「ゲド戦記」

ところで、本屋でル・グウィンの『ゲド戦記』がソフトカバーになっているのを見て嬉しかった。モニターでは映画の予告編を流していたけど、ハイジみたいな昔の宮崎駿風の絵柄。見たいかどうかは微妙な感じ。でも、スタジオ・ジブリが『ゲド戦記』をとりあげるのは妙に納得がいく。
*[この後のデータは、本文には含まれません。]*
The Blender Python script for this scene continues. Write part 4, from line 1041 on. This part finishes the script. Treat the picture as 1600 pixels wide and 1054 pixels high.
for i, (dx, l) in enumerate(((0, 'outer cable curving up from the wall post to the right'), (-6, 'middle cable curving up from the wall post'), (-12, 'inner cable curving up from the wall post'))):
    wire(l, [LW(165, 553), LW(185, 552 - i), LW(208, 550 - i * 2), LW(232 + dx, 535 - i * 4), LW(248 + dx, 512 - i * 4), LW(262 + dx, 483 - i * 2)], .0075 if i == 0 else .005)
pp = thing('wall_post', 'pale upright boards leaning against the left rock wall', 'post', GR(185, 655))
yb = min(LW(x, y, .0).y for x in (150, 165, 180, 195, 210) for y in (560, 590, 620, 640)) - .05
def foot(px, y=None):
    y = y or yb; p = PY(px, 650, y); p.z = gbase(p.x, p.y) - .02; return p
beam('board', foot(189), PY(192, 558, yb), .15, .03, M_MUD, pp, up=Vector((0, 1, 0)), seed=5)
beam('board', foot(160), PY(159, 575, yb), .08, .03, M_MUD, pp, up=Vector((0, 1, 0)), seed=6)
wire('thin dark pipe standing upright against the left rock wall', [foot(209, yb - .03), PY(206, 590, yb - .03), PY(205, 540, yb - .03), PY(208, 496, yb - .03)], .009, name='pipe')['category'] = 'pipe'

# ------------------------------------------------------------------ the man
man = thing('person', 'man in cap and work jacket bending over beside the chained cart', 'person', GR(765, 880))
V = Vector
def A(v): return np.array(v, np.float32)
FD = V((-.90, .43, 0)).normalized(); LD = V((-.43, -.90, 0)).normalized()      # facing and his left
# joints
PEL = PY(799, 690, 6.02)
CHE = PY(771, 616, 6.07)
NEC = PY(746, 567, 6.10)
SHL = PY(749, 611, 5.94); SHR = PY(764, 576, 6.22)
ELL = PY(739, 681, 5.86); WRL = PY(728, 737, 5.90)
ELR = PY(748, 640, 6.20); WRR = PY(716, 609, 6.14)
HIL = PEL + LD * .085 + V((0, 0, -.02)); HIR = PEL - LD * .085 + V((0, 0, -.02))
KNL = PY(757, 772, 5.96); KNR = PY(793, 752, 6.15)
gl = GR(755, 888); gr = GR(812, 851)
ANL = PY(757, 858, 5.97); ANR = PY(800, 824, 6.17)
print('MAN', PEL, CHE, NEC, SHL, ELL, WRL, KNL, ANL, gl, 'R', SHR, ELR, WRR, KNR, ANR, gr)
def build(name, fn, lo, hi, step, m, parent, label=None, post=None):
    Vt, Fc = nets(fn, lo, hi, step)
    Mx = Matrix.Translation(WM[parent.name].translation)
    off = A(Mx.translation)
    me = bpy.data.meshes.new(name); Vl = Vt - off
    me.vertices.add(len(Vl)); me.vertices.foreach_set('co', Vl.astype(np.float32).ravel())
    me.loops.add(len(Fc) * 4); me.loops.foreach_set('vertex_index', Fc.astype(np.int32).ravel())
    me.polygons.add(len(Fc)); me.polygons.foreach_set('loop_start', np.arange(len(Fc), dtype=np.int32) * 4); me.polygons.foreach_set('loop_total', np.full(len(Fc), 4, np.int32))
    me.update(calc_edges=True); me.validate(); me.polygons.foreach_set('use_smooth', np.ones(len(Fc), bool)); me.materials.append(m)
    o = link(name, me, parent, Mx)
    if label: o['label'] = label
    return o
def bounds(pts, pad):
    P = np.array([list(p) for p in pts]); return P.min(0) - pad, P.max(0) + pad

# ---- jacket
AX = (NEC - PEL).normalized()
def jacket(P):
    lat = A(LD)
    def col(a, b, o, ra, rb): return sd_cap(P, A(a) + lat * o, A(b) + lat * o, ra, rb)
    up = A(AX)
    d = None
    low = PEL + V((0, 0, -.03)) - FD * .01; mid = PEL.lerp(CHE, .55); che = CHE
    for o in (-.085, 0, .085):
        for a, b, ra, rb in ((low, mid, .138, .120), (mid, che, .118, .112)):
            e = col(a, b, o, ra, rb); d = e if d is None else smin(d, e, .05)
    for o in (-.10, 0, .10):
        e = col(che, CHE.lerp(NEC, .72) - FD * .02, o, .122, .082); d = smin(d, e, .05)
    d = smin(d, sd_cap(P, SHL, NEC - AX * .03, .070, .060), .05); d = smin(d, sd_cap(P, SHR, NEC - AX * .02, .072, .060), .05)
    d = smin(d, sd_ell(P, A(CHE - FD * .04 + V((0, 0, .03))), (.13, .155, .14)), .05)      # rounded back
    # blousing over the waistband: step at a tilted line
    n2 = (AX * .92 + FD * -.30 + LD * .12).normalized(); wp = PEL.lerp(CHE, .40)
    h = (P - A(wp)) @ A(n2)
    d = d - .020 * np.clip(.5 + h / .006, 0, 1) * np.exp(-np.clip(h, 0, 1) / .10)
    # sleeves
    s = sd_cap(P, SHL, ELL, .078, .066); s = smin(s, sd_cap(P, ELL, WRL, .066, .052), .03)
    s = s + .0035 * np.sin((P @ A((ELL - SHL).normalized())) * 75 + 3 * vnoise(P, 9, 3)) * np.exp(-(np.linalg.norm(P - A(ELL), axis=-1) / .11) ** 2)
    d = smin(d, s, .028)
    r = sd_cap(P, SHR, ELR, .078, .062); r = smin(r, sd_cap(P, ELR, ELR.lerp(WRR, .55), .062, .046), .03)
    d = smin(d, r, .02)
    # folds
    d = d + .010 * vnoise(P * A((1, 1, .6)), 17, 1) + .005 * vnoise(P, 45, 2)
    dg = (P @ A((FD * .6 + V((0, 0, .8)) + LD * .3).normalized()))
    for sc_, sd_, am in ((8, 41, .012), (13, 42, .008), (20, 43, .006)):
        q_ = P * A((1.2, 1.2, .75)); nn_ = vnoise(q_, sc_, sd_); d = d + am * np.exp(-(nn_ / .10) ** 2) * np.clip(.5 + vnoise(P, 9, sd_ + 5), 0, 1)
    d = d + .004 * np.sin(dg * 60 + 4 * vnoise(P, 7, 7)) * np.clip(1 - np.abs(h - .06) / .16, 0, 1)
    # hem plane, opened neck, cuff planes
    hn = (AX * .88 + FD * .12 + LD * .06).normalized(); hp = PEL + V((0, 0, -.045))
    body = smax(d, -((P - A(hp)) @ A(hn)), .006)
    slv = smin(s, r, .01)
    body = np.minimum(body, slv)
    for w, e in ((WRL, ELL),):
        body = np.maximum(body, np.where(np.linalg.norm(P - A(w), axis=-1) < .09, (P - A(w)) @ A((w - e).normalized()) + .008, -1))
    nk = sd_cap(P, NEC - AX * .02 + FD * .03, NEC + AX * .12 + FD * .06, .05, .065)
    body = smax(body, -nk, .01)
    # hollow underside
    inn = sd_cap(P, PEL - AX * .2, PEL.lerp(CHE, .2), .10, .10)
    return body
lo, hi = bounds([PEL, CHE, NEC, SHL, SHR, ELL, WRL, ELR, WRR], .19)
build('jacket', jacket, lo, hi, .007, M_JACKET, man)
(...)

ゲド戦記』にはまったのは四年くらい前で、十分大人(おじさん)になってからだ。むしろ子供の頃は馴染めないものを感じていた。はまった理由は、『ゲド戦記』にある「本来性の感覚」のようなものを感じたからだと思う。きりがなくなるので詳しくは書かないけど、これは十九世紀の大小説が持っていたもの、おそらくはマンの『魔の山』やコンラッドの『ノストロモ』などを境に、現代小説では不可能になったものだ。これはルカーチのいう「叙事詩」、ブロッホのいう「希望の原理」に関わる。しかしこの「希望の原理」は二十世紀ではむしろ大衆文化の中に息づくことになる。『ゲド戦記』と宮崎駿の作品の共通点は、どちらもほとんどの小説や映画と言った凡百のハイ・アートを超える質を持ちながら、やはり大衆文化としかいいようがないことだ。これは単なるポピュラリティの問題ではなく、「作品」がどのように大衆の欲望と関わるのかということに関係している。